The solution is simply stated. By the Party Conference this autumn, the Labour Party must rid itself of Blair, and ensure that a open leadership contest takes place. There must be no shoe-ins, no handover of power through backroom deals. The party must learn the lessons of Blairism, rediscover its values and beliefs (both of which New Labour is sadly deficient) and truly move forward. And it must be done now, before the Party finds itself once more unelectable.



3 Comments:
What worries me about Brown is that he seems so gullible. If he is so incapable of looking after his own interests, why should I have any confidence that he can look after mine and the country's? If he had the balls he could seize power now, but even then he's just another blood spattered war-monger, or did I miss him refusing to back Blair in this most shameful and tragic adventure?
One might say that Blair is just an Amercian agent and should be hanged for treason.
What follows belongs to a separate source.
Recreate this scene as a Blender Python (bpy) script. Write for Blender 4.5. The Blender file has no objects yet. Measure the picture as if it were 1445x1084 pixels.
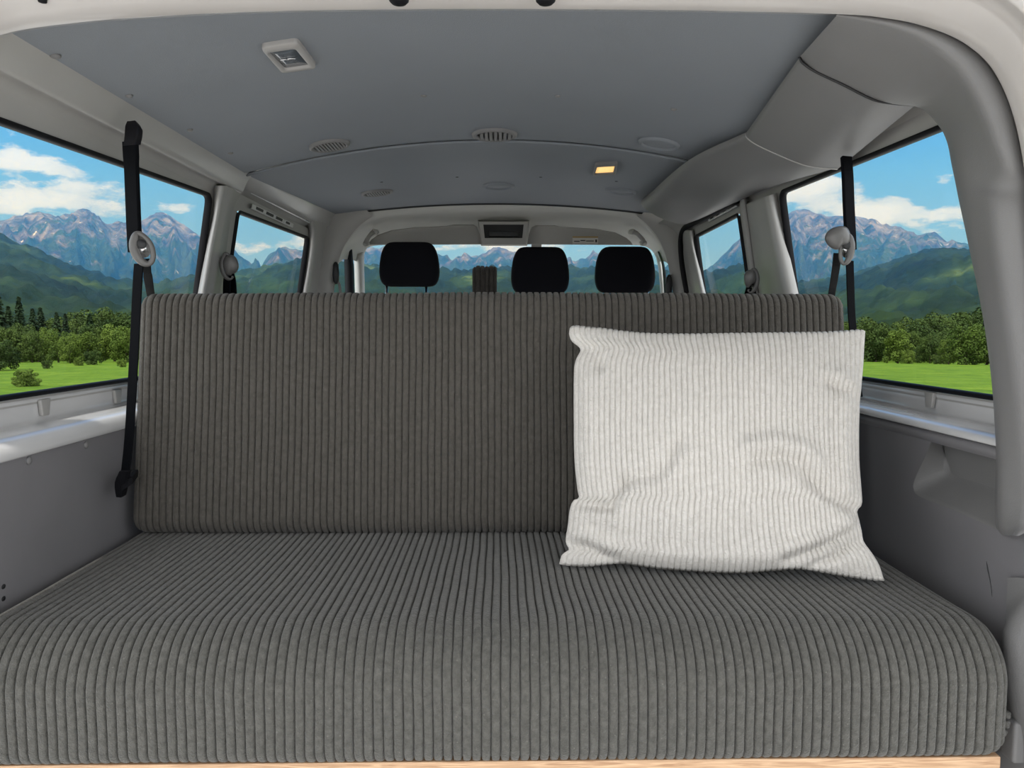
import bpy, bmesh, math, random
from mathutils import Vector, Matrix, noise

# ------------------------------------------------------------------ camera, sky, sun, exposure
C = bpy.context.scene.collection
scn = bpy.context.scene
PI = math.pi
FPX = 1085.0                       # focal length in pixels of the 1445 x 1084 frame
EYE = 0.95                         # eye level above the van floor
PITCH = math.atan(82 / FPX)
YAW = math.atan(17.5 / FPX)
cam_data = bpy.data.cameras.new('camera')
cam = bpy.data.objects.new('camera', cam_data)
C.objects.link(cam)
cam.location = (0, 0, EYE)
cam.rotation_euler = (PI / 2 - PITCH, 0, -YAW)
cam_data.sensor_fit = 'HORIZONTAL'
cam_data.sensor_width = 36.0
cam_data.lens = FPX / 1445 * 36
cam_data.clip_start = 0.02
cam_data.clip_end = 20000
scn.camera = cam
scn.view_settings.view_transform = 'Standard'
scn.view_settings.look = 'None'
scn.view_settings.gamma = 1
scn.view_settings.use_curve_mapping = False
scn.view_settings.exposure = 0.0
scn.cycles.use_denoising = True
scn.cycles.max_bounces = 10
scn.cycles.transparent_max_bounces = 16
scn.cycles.volume_bounces = 0
scn.cycles.sample_clamp_indirect = 4.0


def build_sky():
    w = bpy.data.worlds.new('sky')
    scn.world = w
    w.use_nodes = True
    nt = w.node_tree
    N, L = nt.nodes, nt.links
    N.clear()
    out = N.new('ShaderNodeOutputWorld')
    bg = N.new('ShaderNodeBackground')
    tc = N.new('ShaderNodeTexCoord')
    sep = N.new('ShaderNodeSeparateXYZ')
    L.new(tc.outputs['Generated'], sep.inputs[0])

    def m(op, a, b=None, clamp=False):
        n = N.new('ShaderNodeMath')
        n.operation = op
        n.use_clamp = clamp
        for i, v in enumerate((a, b)):
            if v is None:
                continue
            if isinstance(v, (int, float)):
                n.inputs[i].default_value = v
            else:
                L.new(v, n.inputs[i])
        return n.outputs[0]
    X, Y, Z = sep.outputs
    az = m('ARCTAN2', X, Y)
    ramp = N.new('ShaderNodeValToRGB')
    L.new(Z, ramp.inputs[0])
    cr = ramp.color_ramp
    cr.elements[0].position = 0.0
    cr.elements[0].color = (0.50, 0.76, 1.15, 1)
    cr.elements[1].position = 1.0
    cr.elements[1].color = (0.05, 0.17, 0.48, 1)
    for p, c in ((0.10, (0.28, 0.58, 1.10, 1)), (0.20, (0.13, 0.42, 1.05, 1)), (0.32, (0.07, 0.26, 0.70, 1))):
        e = cr.elements.new(p)
        e.color = c
    # cumulus banks: noise over (azimuth, elevation), denser low down
    comb = N.new('ShaderNodeCombineXYZ')
    L.new(m('MULTIPLY', az, 1.0), comb.inputs[0])
    L.new(m('MULTIPLY', Z, 2.3), comb.inputs[1])
    n1 = N.new('ShaderNodeTexNoise')
    n1.inputs['Scale'].default_value = 12.0
    n1.inputs['Detail'].default_value = 9
    n1.inputs['Roughness'].default_value = 0.60
    off = N.new('ShaderNodeVectorMath')
    off.operation = 'ADD'
    off.inputs[1].default_value = CLOUD_OFF
    L.new(comb.outputs[0], off.inputs[0])
    L.new(off.outputs[0], n1.inputs['Vector'])
    cov = N.new('ShaderNodeValToRGB')           # coverage against elevation
    L.new(Z, cov.inputs[0])
    cc = cov.color_ramp
    cc.elements[0].position = 0.0
    cc.elements[0].color = (0.62,) * 3 + (1,)
    cc.elements[1].position = 1.0
    cc.elements[1].color = (0.52,) * 3 + (1,)
    for p, v in ((0.09, 0.60), (0.15, 0.56), (0.22, 0.50), (0.28, 0.44), (0.45, 0.47)):
        e = cc.elements.new(p)
        e.color = (v, v, v, 1)
    blob = None
    for a0, z0, ra, rz, amp in CLOUDS:
        da = m('DIVIDE', m('SUBTRACT', az, a0), ra)
        dz = m('DIVIDE', m('SUBTRACT', Z, z0), rz)
        q = m('ADD', m('MULTIPLY', da, da), m('MULTIPLY', dz, dz))
        g = m('MULTIPLY', m('POWER', 2.718, m('MULTIPLY', q, -1.0)), amp)
        blob = g if blob is None else m('ADD', blob, g)
    dens = m('SUBTRACT', m('ADD', n1.outputs['Fac'], blob), 0.66)
    cl = m('MULTIPLY', dens, 12.0, True)
    n2 = N.new('ShaderNodeTexNoise')
    n2.inputs['Scale'].default_value = 16
    n2.inputs['Detail'].default_value = 6
    L.new(comb.outputs[0], n2.inputs['Vector'])
    ccol = N.new('ShaderNodeValToRGB')
    L.new(m('ADD', m('MULTIPLY', dens, 1.2), m('MULTIPLY', n2.outputs['Fac'], 0.6)), ccol.inputs[0])
    ccol.color_ramp.elements[0].position = 0.25
    ccol.color_ramp.elements[0].color = (0.66, 0.80, 1.15, 1)
    ccol.color_ramp.elements[1].position = 0.55
    ccol.color_ramp.elements[1].color = (0.98, 1.08, 1.42, 1)
    mix = N.new('ShaderNodeMixRGB')
    L.new(m('MULTIPLY', cl, 0.95), mix.inputs[0])
    L.new(ramp.outputs[0], mix.inputs[1])
    L.new(ccol.outputs[0], mix.inputs[2])
    # sky out of view, behind and beside, brightened as added fill for the interior
    back = N.new('ShaderNodeMapRange')
    back.interpolation_type = 'SMOOTHSTEP'
    back.inputs['From Min'].default_value = 0.72
    back.inputs['From Max'].default_value = 0.05
    L.new(Y, back.inputs['Value'])
    mix2 = N.new('ShaderNodeMixRGB')
    L.new(back.outputs[0], mix2.inputs[0])
    L.new(mix.outputs[0], mix2.inputs[1])
    mix2.inputs[2].default_value = FILL_SKY
    L.new(mix2.outputs[0], bg.inputs['Color'])
    bg.inputs['Strength'].default_value = 1.0
    L.new(bg.outputs[0], out.inputs['Surface'])
    w.cycles.sampling_method = 'MANUAL'
    w.cycles.sample_map_resolution = 512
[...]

I just say FOAD asshole!
To be honest, Brown is yesterday's man. His golden opportunity for leadership was in 1992, but then he deferred to John Smith in exchange for being the de-facto successor. That's what really upsets Brown, the thought that he might miss out on his (in his opinion) God-given right to be PM for the second time.
If you want an idea as to just how poor he might prove to be as PM, look at Anthony Eden's premiership.
Agree with Balders there for sure. The other thing about Brown is his ineffective pissing around with the margins of the tax system in his budgets, or his blunderimg effect on pension funds. I mean all the simple, effective things that could be done to this country's tax system (says this finance graduate and chartered accountant)and we get administratively inefficient (and incorrectly administered as it happens)and socially ineffective tax credits here there and everywhere. Useless.
Still, interesting times to be living through!